**Job:** Copy the lines of the data below exactly, starting at the first and stopping after the line that contains "sbox(s0, s0 +"; include no pictures.

───── Source material ─────

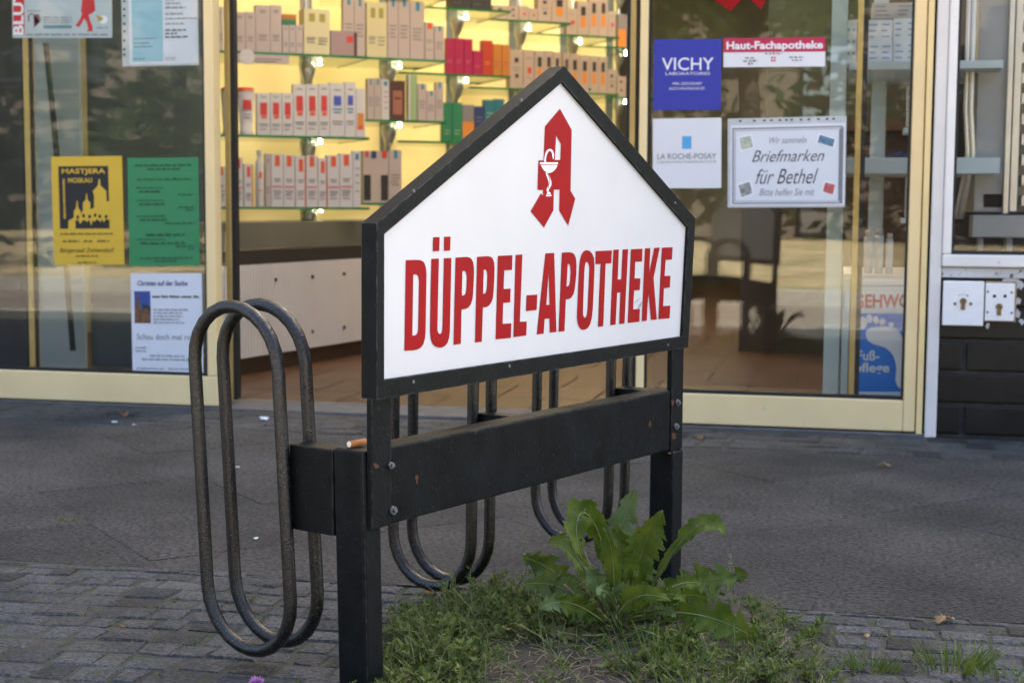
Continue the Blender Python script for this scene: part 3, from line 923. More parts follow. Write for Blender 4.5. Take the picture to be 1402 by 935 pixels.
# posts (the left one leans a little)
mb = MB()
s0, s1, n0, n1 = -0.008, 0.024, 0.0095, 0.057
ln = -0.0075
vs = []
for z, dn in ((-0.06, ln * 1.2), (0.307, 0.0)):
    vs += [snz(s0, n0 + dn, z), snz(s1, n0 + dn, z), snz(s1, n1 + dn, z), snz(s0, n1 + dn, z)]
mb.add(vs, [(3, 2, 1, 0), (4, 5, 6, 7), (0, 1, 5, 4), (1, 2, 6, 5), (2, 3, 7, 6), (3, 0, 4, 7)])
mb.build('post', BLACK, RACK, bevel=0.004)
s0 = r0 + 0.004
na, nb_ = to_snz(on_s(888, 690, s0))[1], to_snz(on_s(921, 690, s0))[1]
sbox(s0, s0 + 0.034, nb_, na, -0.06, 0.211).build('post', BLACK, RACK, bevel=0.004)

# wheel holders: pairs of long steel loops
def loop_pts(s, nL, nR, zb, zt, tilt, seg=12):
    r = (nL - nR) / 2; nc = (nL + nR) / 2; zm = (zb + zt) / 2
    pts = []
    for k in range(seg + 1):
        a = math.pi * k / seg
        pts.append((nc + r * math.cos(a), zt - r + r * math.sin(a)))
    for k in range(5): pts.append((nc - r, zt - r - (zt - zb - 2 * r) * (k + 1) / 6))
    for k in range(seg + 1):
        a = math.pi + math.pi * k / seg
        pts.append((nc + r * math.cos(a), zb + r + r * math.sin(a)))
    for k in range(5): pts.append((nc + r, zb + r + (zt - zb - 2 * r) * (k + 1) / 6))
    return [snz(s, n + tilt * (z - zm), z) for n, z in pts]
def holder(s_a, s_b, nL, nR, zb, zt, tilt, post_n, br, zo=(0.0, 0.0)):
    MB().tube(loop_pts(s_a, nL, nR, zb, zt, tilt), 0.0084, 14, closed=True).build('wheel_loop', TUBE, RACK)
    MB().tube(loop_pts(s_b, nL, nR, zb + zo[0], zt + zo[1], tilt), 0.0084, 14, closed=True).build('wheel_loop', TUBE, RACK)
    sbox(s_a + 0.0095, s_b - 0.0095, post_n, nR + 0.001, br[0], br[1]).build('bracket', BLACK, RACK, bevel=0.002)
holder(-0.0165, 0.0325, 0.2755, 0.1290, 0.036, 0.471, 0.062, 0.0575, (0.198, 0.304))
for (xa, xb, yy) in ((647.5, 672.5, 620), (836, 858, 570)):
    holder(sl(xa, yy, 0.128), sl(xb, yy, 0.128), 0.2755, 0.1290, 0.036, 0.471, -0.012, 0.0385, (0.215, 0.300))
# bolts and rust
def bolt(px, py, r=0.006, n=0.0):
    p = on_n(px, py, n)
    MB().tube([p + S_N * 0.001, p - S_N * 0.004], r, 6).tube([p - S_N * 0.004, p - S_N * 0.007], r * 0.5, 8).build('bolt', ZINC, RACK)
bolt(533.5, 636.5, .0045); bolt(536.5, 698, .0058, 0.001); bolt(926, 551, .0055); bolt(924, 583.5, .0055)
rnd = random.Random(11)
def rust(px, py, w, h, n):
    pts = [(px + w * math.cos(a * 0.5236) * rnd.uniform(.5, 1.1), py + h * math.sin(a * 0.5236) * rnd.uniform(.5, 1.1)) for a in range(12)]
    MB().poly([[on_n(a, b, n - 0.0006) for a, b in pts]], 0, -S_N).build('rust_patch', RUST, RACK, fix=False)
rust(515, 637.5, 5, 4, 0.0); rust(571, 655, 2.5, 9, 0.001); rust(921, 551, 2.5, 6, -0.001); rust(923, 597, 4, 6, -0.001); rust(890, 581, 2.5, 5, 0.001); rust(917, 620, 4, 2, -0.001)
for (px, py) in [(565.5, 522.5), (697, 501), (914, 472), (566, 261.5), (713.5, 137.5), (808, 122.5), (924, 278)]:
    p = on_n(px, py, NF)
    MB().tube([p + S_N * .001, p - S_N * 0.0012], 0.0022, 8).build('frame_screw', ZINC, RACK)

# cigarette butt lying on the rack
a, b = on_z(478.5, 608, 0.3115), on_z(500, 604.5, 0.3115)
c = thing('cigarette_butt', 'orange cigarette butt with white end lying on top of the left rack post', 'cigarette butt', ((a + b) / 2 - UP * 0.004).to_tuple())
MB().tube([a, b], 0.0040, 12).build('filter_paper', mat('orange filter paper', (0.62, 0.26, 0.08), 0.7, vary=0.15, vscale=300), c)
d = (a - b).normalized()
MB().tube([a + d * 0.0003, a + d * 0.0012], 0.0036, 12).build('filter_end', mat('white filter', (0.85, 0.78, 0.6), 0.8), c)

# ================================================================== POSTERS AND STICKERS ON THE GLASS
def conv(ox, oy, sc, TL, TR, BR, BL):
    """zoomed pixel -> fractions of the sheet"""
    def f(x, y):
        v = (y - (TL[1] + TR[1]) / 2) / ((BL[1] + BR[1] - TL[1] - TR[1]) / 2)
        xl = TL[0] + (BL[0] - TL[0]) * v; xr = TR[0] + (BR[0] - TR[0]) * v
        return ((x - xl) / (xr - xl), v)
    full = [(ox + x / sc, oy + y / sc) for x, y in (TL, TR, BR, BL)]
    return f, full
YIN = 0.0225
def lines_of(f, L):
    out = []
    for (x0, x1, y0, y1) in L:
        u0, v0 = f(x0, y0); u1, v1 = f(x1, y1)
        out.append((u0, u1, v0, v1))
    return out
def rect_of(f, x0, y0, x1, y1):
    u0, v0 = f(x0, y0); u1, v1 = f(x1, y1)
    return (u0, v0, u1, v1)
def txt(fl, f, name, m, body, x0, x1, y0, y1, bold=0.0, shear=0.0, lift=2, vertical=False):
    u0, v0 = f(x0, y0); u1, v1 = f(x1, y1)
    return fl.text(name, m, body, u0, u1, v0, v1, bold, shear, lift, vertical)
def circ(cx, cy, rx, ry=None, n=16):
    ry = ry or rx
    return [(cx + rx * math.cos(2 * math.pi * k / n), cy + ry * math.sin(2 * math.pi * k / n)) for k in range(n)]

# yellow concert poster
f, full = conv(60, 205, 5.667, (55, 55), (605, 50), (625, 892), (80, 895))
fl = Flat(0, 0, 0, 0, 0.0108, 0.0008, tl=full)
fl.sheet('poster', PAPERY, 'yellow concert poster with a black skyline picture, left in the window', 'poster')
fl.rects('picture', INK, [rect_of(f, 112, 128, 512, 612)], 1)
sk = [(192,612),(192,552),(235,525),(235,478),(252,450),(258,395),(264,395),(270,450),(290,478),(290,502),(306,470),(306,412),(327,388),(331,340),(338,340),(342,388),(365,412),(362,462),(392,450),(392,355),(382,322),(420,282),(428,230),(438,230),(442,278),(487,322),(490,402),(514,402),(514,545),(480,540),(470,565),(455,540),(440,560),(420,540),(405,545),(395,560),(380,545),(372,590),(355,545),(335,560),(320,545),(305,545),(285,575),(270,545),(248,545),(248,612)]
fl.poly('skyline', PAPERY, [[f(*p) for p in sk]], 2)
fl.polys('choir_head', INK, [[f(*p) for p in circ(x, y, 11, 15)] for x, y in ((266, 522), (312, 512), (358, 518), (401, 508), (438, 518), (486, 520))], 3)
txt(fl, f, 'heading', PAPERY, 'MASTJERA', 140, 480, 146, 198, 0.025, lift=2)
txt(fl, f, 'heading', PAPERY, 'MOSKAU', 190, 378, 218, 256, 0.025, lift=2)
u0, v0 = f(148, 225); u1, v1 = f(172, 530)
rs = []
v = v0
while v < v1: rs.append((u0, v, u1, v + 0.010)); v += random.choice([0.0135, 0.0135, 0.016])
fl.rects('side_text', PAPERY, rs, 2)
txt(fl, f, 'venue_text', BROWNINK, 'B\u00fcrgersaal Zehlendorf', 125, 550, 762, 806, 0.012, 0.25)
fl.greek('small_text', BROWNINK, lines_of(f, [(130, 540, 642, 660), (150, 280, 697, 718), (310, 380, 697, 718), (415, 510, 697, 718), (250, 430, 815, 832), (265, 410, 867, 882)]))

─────

**Exercise result:**
Continue the Blender Python script for this scene: part 3, from line 923. More parts follow. Write for Blender 4.5. Take the picture to be 1402 by 935 pixels.
# posts (the left one leans a little)
mb = MB()
s0, s1, n0, n1 = -0.008, 0.024, 0.0095, 0.057
ln = -0.0075
vs = []
for z, dn in ((-0.06, ln * 1.2), (0.307, 0.0)):
    vs += [snz(s0, n0 + dn, z), snz(s1, n0 + dn, z), snz(s1, n1 + dn, z), snz(s0, n1 + dn, z)]
mb.add(vs, [(3, 2, 1, 0), (4, 5, 6, 7), (0, 1, 5, 4), (1, 2, 6, 5), (2, 3, 7, 6), (3, 0, 4, 7)])
mb.build('post', BLACK, RACK, bevel=0.004)
s0 = r0 + 0.004
na, nb_ = to_snz(on_s(888, 690, s0))[1], to_snz(on_s(921, 690, s0))[1]
sbox(s0, s0 + 0.034, nb_, na, -0.06, 0.211).build('post', BLACK, RACK, bevel=0.004)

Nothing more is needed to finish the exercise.